Hymns were sung and a Unitarian minister delivered a short sermon, asking, “Could God have prevented this flood? Why did not God intervene and save California from this disaster?”64 No answer was offered. Men removed their heavy coats, picked up shovels, and covered the caskets with dirt. After more hymns and prayers, the simple service ended in silence.
At two P.M. on March 19, a more elaborate funeral was held in Santa Paula. An estimated 2,500 people formed a solemn procession down Main Street to bury fourteen mostly Mexican unidentified victims of the St. Francis flood in the town cemetery. The crowd gathered around coffins covered by wreaths, created by local women from seven truckloads of flowers. Every minister in the Santa Clara River Valley was present. In his sermon, a local clergyman declared, “Science with all its power to instruct and delight is silent, woefully silent these days,” adding, “investigation may prove that the earth grew restless, and thus liberated the destructive waters, or rather it may be proved that man’s constructive work led to destruction. We hope it will not come to light that it was the work of a human fiend.”65
On March 19, 1928, 2,500 people gathered in downtown Santa Paula commemorating fourteen victims of the St. Francis flood, most of whom were Mexican Americans. (Santa Paula Historical Society)

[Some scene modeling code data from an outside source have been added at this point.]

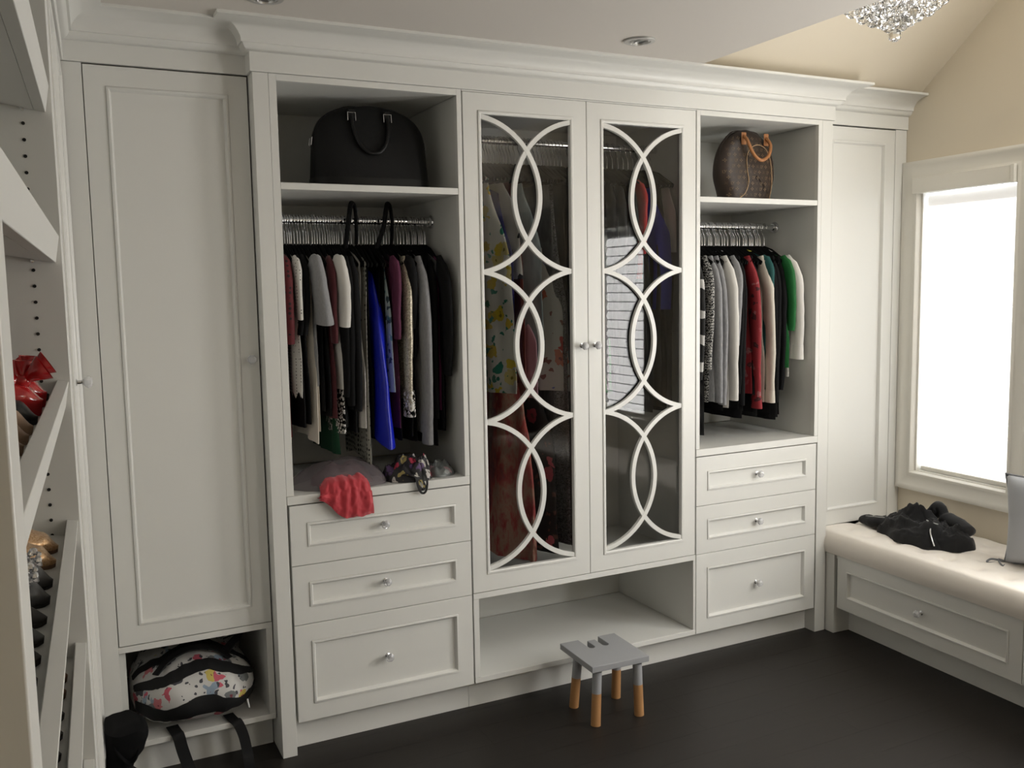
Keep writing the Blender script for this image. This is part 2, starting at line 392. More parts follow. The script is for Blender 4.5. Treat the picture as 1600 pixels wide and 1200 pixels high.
# ------------------------------------------------------------------ cabinet parts
def knob_mb(p, ax, s=1.0):
    """crystal knob: chrome stem and a faceted crystal head; ax points out of the face"""
    mb = MB()
    mb.lathe([(.0085*s, 0), (.0085*s, .002*s), (.0045*s, .004*s), (.0042*s, .011*s), (.0075*s, .0135*s), (.0075*s, .0155*s)], 14, p, ax, 0)
    mb.lathe([(.005*s, .0155*s), (.0115*s, .019*s), (.0150*s, .0245*s), (.0125*s, .031*s), (.0065*s, .0345*s)], 8, p, ax, 1)
    return mb
def knob(par, p, ax, s=1.0): return part('knob', knob_mb(p, ax, s), [CHROME, KNOBC], par, 'faceted crystal knob on chrome stem', smooth=25)
BEAD = [(0, 0), (.0008, .0030), (.004, .0042), (.0072, .0040), (.0095, .0015), (.0120, -.0085), (.0135, -.0100)]
def panelled(par, name, u0, u1, v0, v1, iu, iv, fn, thick=.02, label=None, iv1=None):
    """framed front with a recessed panel and beaded moulding; fn(u, v, out)"""
    iv1 = iv if iv1 is None else iv1
    a0, a1, c0, c1 = u0+iu, u1-iu, v0+iv, v1-iv1
    mb = MB(); P = [(u0, v0), (u1, v0), (u1, v1), (u0, v1)]; Q = [(a0, c0), (a1, c0), (a1, c1), (a0, c1)]
    vs = [fn(*p, 0) for p in P] + [fn(*q, 0) for q in Q] + [fn(*p, -thick) for p in P] + [fn(*q, -thick) for q in Q]
    fs = []
    for c in range(4):
        d = (c+1) % 4; fs += [(c, d, d+4, c+4), (c, c+8, d+8, d), (c+8, c+12, d+12, d+8), (c+4, d+4, d+12, c+12)]
    mb.add(vs, fs)
    o = part(name, mb, PAINT, par, label, smooth=0, bevel=.0012)
    part('panel_moulding', MB().ring(a0, a1, c0, c1, BEAD, fn), PAINT, o, smooth=40)
    mb = MB(); e = .0130
    R = [(a0+e, c0+e), (a1-e, c0+e), (a1-e, c1-e), (a0+e, c1-e)]
    mb.add([fn(*p, -.0098) for p in R]+[fn(*p, -.017) for p in R], [(0, 1, 2, 3), (7, 6, 5, 4)]+[(c, (c+1) % 4, (c+1) % 4+4, c+4) for c in range(4)])
    part('panel', mb, PAINT, o, smooth=0)
    return o
DEP = .55; KY = .058
ZT, ZB = 2.149, .1076

# --- left tall cabinet, set back
t = thing('tall_cabinet', 'tall narrow white cabinet with one long panelled door left of the open wardrobe, cubby below', 'cabinet', (-.235, .06, 0)); Y = .063
part('face_stile', MB().box(-.52, -.461, Y, Y+.02, 0, ZT), PAINT, t, bevel=.001)
part('face_rail', MB().box(-.461, -.003, Y, Y+.02, .4175, .4365), PAINT, t, bevel=.001)
part('side_panel', MB().box(-.52, -.4415, Y+.0205, Y+DEP, .0, ZT), INNER, t)
part('side_panel', MB().box(-.0225, -.0035, Y+.001, Y+DEP, .112, .4172), PAINT, t)
part('side_panel', MB().box(-.0225, -.0035, Y+.03, Y+DEP, .4172, ZT), INNER, t)
part('back_panel', MB().box(-.44, -.023, Y+DEP-.012, Y+DEP, .13, ZT), INNER, t)
part('cubby_floor', MB().box(-.4605, -.0035, Y-.001, Y+DEP, .112, .13), PAINT, t, bevel=.0015)
part('top_panel', MB().box(-.44, -.023, Y+.022, Y+DEP-.013, 2.128, ZT), INNER, t)
part('cubby_top', MB().box(-.44, -.023, Y+.0205, Y+DEP-.013, .4178, .436), INNER, t)
part('toe_kick', MB().box(-.4605, -.0035, .130, .146, 0, .1115), PAINT, t)
d = panelled(t, 'door', -.4585, -.0045, .439, 2.1455, .0580, .0575, front(Y))
knob(d, (-.031, Y, 1.288), (0, -1, 0))
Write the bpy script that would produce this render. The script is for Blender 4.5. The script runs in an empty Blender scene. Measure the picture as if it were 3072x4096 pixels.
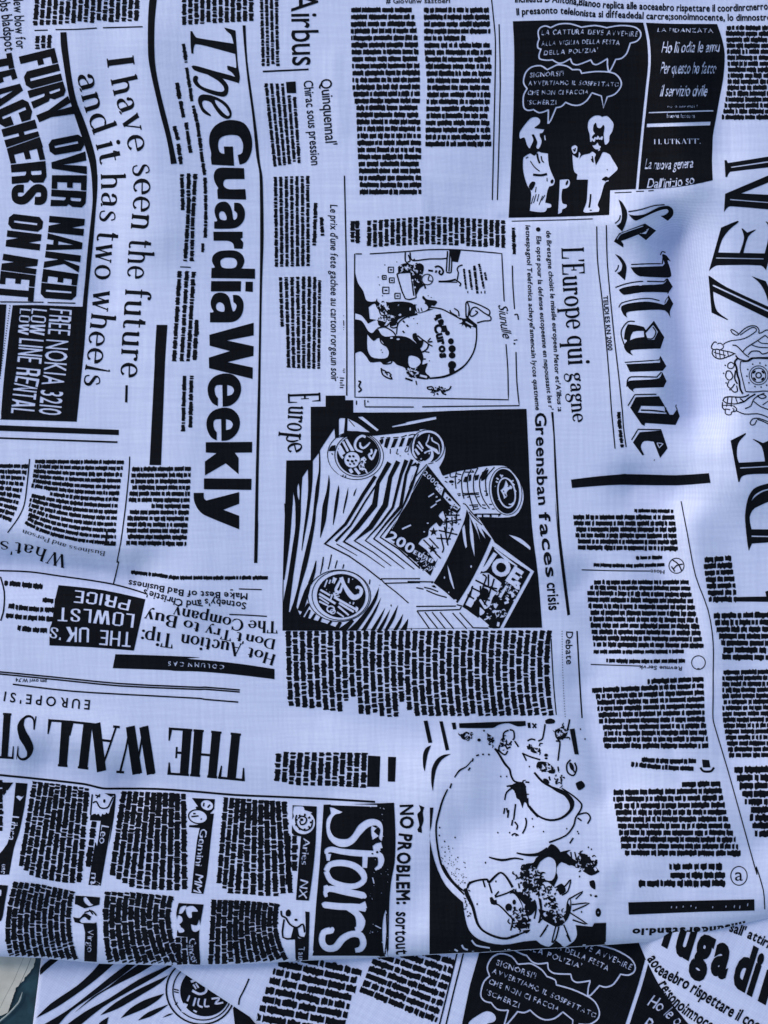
import bpy, math, random
import numpy as np
from mathutils.geometry import delaunay_2d_cdt
from mathutils import Vector

# ------------------------------------------------------------------ camera, light, exposure
S = 1e-4                      # one print unit = 0.1 mm, so the cloth in view is about 31 x 41 cm
W, H = 3072.0, 4096.0
CAM_H = 0.50
sc = bpy.context.scene
col = bpy.context.scene.collection
cam_d = bpy.data.cameras.new("camera")
cam = bpy.data.objects.new("camera", cam_d)
col.objects.link(cam)
cam.location = (0, 0, CAM_H)
cam_d.sensor_fit = 'VERTICAL'
cam_d.sensor_height = 24.0
cam_d.lens = 24.0 * CAM_H / (H * S)
cam_d.clip_start = 0.01
cam_d.clip_end = 50
sc.camera = cam

SUN_EL, SUN_AZ = math.radians(34), math.radians(-48)     # light from the upper left of the picture
w = bpy.data.worlds.new("World"); sc.world = w; w.use_nodes = True
nt = w.node_tree
sky = nt.nodes.new('ShaderNodeTexSky'); sky.sky_type = 'NISHITA'; sky.sun_disc = False
sky.sun_elevation = SUN_EL; sky.sun_rotation = SUN_AZ
sky.air_density = 1.6
bg = nt.nodes['Background']; bg.inputs['Strength'].default_value = 0.135
nt.links.new(sky.outputs[0], bg.inputs[0])
sun_d = bpy.data.lights.new("sun", 'SUN'); sun_d.energy = 1.4; sun_d.angle = math.radians(16)
sun_d.color = (1.0, 0.975, 0.95)
sun = bpy.data.objects.new("sun", sun_d); col.objects.link(sun)
sdir = Vector((math.cos(SUN_EL) * math.sin(SUN_AZ), math.cos(SUN_EL) * math.cos(SUN_AZ), math.sin(SUN_EL)))
sun.rotation_euler = sdir.to_track_quat('Z', 'Y').to_euler()
sc.view_settings.view_transform = 'Standard'
sc.view_settings.look = 'None'
sc.view_settings.exposure = 0.30
sc.view_settings.gamma = 1.0

# ------------------------------------------------------------------ materials
def new_mat(name):
    m = bpy.data.materials.new(name); m.use_nodes = True
    return m, m.node_tree, m.node_tree.nodes['Principled BSDF']

def weave_nodes(t, scale, rot):
    """plain weave of about 40 threads per cm, uneven yarn, as height 0..1"""
    N, Lk = t.nodes, t.links
    tc = N.new('ShaderNodeTexCoord')
    mp = N.new('ShaderNodeMapping'); mp.inputs['Rotation'].default_value[2] = rot
    Lk.new(tc.outputs['Object'], mp.inputs[0])
    nz = N.new('ShaderNodeTexNoise'); nz.inputs['Scale'].default_value = 28
    Lk.new(mp.outputs[0], nz.inputs[0])
    mx = N.new('ShaderNodeMix'); mx.data_type = 'VECTOR'; mx.inputs['Factor'].default_value = 0.0016
    Lk.new(mp.outputs[0], mx.inputs[4]); Lk.new(nz.outputs['Color'], mx.inputs[5])
    outs = []
    for ax in 'XY':
        wv = N.new('ShaderNodeTexWave'); wv.bands_direction = ax
        wv.inputs['Scale'].default_value = scale; wv.inputs['Distortion'].default_value = 1.3
        wv.inputs['Detail Scale'].default_value = 40
        Lk.new(mx.outputs[1], wv.inputs[0]); outs.append(wv.outputs['Fac'])
    mn = N.new('ShaderNodeMath'); mn.operation = 'MULTIPLY'
    Lk.new(outs[0], mn.inputs[0]); Lk.new(outs[1], mn.inputs[1])
    # long uneven yarns (slubs) running both ways
    slubs = []
    for sx, sy in ((26, 620), (620, 26)):
        m2 = N.new('ShaderNodeMapping'); m2.inputs['Scale'].default_value = (sx, sy, 1)
        Lk.new(mp.outputs[0], m2.inputs[0])
        n2 = N.new('ShaderNodeTexNoise'); n2.inputs['Scale'].default_value = 1.0; n2.inputs['Detail'].default_value = 3
        Lk.new(m2.outputs[0], n2.inputs[0]); slubs.append(n2.outputs['Fac'])
    sb = N.new('ShaderNodeMath'); sb.operation = 'ADD'
    Lk.new(slubs[0], sb.inputs[0]); Lk.new(slubs[1], sb.inputs[1])
    return mn.outputs[0], sb.outputs[0], nz.outputs['Fac']

def cloth_material(name, lo, hi, rough, rot, bump=0.5, spec=0.2, sheen=0.15, dist=0.00012):
    m, t, b = new_mat(name)
    N, Lk = t.nodes, t.links
    wv, sb, nz = weave_nodes(t, 640.0, rot)
    mr = N.new('ShaderNodeMapRange'); mr.inputs[1].default_value = 0.0; mr.inputs[2].default_value = 0.55
    Lk.new(wv, mr.inputs[0])
    mix = N.new('ShaderNodeMix'); mix.data_type = 'RGBA'
    mix.inputs[6].default_value = (*lo, 1); mix.inputs[7].default_value = (*hi, 1)
    ad = N.new('ShaderNodeMath'); ad.operation = 'MULTIPLY_ADD'
    ad.inputs[1].default_value = 0.8; ad.inputs[2].default_value = -0.8
    Lk.new(sb, ad.inputs[0])
    su = N.new('ShaderNodeMath'); su.operation = 'ADD'; su.use_clamp = True
    Lk.new(mr.outputs[0], su.inputs[0]); Lk.new(ad.outputs[0], su.inputs[1])
    Lk.new(su.outputs[0], mix.inputs[0])
    Lk.new(mix.outputs[2], b.inputs['Base Color'])
    b.inputs['Roughness'].default_value = rough
    b.inputs['Specular IOR Level'].default_value = spec
    b.inputs['Sheen Weight'].default_value = sheen
    bm = N.new('ShaderNodeBump'); bm.inputs['Strength'].default_value = bump; bm.inputs['Distance'].default_value = dist
    hh = N.new('ShaderNodeMath'); hh.operation = 'MULTIPLY_ADD'; hh.inputs[1].default_value = 1.0
    Lk.new(wv, hh.inputs[0]); Lk.new(sb, hh.inputs[2])
    Lk.new(hh.outputs[0], bm.inputs['Height']); Lk.new(bm.outputs[0], b.inputs['Normal'])
    return m

M_CLOTH = cloth_material("cotton_top", (0.50, 0.525, 0.74), (0.745, 0.765, 0.955), 0.9, 0.03, sheen=0.0)
M_CLOTH2 = cloth_material("cotton_under", (0.48, 0.505, 0.72), (0.745, 0.765, 0.955), 0.9, 0.42, sheen=0.0)
M_INK = cloth_material("black_ink", (0.0012, 0.0014, 0.003), (0.0085, 0.0095, 0.0145), 0.75, 0.03, bump=0.6, spec=0.07, sheen=0.0)
M_INK2 = cloth_material("black_ink_under", (0.0012, 0.0014, 0.003), (0.0085, 0.0095, 0.0145), 0.75, 0.42, bump=0.6, spec=0.07, sheen=0.0)

# ------------------------------------------------------------------ the draped surfaces
EDGE = np.array([(-400, 3822), (0, 3826), (160, 3832), (400, 3855), (700, 3862), (941, 3858), (1240, 3842), (1400, 3836),
                 (1720, 3819), (1920, 3811), (2272, 3790), (2426, 3780), (2650, 3764), (2870, 3720), (3072, 3672), (3400, 3580)], float)
def edge_y(x): return np.interp(x, EDGE[:, 0], EDGE[:, 1])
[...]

The mass burial in Santa Paula was a moving expression of community unity, but social divisions and unfinished business remained. Manuel Reyes, editor of La Voz de la Colonia, criticized articles in the Santa Paula Chronicle that separated the community into “Whites and Mexicans.” Reyes objected to this confusion of race with nationality. If anything, the editor argued, “we are Americans and Mexicans.”66
An article published in the Los Angeles Examiner the day before the funeral in downtown Santa Paula declared: “Although the greater part of the dead are Mexican workmen and their families, their funerals will be almost regal.”

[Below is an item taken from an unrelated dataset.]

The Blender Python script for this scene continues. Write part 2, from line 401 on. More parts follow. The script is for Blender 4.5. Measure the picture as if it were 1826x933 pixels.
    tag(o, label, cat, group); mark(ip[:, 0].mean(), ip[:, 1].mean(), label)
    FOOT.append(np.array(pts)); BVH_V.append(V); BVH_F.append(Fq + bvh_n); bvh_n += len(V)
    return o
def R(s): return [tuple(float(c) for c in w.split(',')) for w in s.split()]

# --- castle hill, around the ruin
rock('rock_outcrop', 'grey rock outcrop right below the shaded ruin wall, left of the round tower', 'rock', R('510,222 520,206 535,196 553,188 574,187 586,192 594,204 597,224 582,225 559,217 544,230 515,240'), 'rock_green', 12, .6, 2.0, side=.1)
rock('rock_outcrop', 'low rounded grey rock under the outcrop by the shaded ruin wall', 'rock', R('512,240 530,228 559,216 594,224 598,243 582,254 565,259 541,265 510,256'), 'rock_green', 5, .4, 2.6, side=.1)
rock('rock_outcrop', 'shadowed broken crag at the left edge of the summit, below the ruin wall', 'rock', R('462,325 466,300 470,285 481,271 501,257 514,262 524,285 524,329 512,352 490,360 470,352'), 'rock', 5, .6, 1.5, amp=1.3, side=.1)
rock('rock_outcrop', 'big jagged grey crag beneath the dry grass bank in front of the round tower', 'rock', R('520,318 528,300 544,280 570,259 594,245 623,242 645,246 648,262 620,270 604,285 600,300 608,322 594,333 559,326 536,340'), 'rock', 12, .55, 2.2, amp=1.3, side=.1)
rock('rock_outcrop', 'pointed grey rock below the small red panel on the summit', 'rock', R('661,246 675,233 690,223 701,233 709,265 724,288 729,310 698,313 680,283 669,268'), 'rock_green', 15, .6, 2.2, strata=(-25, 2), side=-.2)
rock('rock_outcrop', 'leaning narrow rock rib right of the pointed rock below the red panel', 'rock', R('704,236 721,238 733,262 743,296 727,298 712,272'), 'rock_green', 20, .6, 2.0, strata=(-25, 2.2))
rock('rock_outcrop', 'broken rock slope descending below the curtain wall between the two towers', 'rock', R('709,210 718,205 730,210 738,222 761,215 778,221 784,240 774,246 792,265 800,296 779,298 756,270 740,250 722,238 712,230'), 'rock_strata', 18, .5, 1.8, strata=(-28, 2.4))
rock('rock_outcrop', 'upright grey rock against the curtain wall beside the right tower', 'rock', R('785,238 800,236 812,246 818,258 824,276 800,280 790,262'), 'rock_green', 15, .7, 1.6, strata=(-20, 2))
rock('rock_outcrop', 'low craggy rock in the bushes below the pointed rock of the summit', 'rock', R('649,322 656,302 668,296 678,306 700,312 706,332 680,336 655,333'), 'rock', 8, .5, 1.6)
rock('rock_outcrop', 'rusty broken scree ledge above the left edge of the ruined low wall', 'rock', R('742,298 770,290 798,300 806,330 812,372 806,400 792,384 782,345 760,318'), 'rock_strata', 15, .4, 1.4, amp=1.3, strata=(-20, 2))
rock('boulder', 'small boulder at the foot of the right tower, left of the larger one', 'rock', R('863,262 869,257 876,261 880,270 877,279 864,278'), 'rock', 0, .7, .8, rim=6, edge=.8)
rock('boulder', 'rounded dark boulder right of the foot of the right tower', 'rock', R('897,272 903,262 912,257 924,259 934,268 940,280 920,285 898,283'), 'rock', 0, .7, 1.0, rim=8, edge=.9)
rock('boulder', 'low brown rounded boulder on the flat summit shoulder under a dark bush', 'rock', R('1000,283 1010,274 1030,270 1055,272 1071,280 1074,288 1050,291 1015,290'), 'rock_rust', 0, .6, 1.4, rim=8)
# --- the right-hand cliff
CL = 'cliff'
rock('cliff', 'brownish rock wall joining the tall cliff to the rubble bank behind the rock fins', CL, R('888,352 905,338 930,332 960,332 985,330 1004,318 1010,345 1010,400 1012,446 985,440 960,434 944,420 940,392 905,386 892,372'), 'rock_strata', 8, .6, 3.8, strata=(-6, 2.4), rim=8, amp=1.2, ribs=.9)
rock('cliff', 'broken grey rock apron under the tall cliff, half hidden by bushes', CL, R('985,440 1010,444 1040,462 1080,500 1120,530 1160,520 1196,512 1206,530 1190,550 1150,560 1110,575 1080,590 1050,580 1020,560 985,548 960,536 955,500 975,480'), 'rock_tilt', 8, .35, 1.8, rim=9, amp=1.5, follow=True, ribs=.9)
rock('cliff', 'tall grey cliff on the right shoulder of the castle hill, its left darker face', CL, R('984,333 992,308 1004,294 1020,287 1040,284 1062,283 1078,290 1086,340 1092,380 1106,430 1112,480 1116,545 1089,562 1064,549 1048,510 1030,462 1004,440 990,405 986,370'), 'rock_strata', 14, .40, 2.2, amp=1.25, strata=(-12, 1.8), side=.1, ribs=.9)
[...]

As the citizens of the Santa Clara River Valley honored the dead, they celebrated local heroes. Reporters were more than happy to share upbeat angles on a decidedly downbeat story. On March 17, twelve-year-old Louis Rivera walked into Newhall holding the hands of his ten-year-old sister Belle and eight-year-old brother Francis. The three were still in their nightclothes and looked half starved. They had spent three nights in a nearby canyon after the St. Francis flood took the lives of their parents and two older brothers. Young Louis was hailed as a hero for his decisive action. Later the Mexican-American farmer’s son stood with nervous pride as movie star William S. Hart and a Newhall minister congratulated him in front of a gathering of Santa Clara River Valley citizens and the press. A cameraman snapped a photo as Hart pinned a medal on the young man’s chest.
Louis Rivera with the young brother and sister he saved (Author’s collection)
Louise Gipe and other late-night telephone operators also were remembered as local heroes. One reporter wrote: “Not knowing whether they were to be drowned in the flood or not, the ‘hello girls’ of Fillmore and Santa Paula called number after number, answered swiftly and efficiently all calls, and made possible the saving of many lives in these cities.”67
The hello girls each received twenty-five dollars from their employer as a reward for their death-defying actions.68 Three Fillmore operators were honored with bronze medals from the Southern California Telephone Company.69 In addition to her undisputed heroism, although she wasn’t one of the medal winners, Louise Gipe had a small-town girl’s shy good looks, with bobbed hair, wide eyes, and full lips. Reflecting the enthusiasm of 1920s newspaper editors for the photogenic, Gipe became a singular symbol for the many other switchboard “girls” who risked their lives.
In a different way, special press attention amplified the genuine bravery of motorcycle patrolman Thornton Edwards. Unlike his more staid colleagues, Edwards was c
omfortable with the boys from the press thanks to his previous work in the movies. Other police officers had spread warnings that night, but as “the Paul Revere of the St. Francis Flood,” Edwards would come to stand for them all. On March 23, he received a citation and medal for bravery from the newly formed California Highway Patrol.
While he was spreading warnings and saving lives, Edwards’s house was washed away. He had made the last payment only the month before. The disaster left him without a home and practically penniless. In response, members of the traffic squad took up a collection. On January 1, 1929, a grateful Santa Paula community made Edwards police chief, which allowed him to move into a Spanish-style home, away from the river, grander than the simple bungalow he’d lost in the flood.
As reporters searched for a “human interest” angle, they turned to another staple—the loyal and heroic dog. Articles featured the spotted canine who remained at Lillian Curtis’s side after she and her little boy escaped the flood near Powerhouse 2. Newspaper readers learned how dogs warned rancher Chester Smith while he slept in his barn. Frank Raggio Jr. wasn’t in San Francisquito Canyon on the night of the flood, but his pet Prince, a St. Bernard–collie mix, survived and stood guard until the family returned. Beast and boy posed together for a press portrait.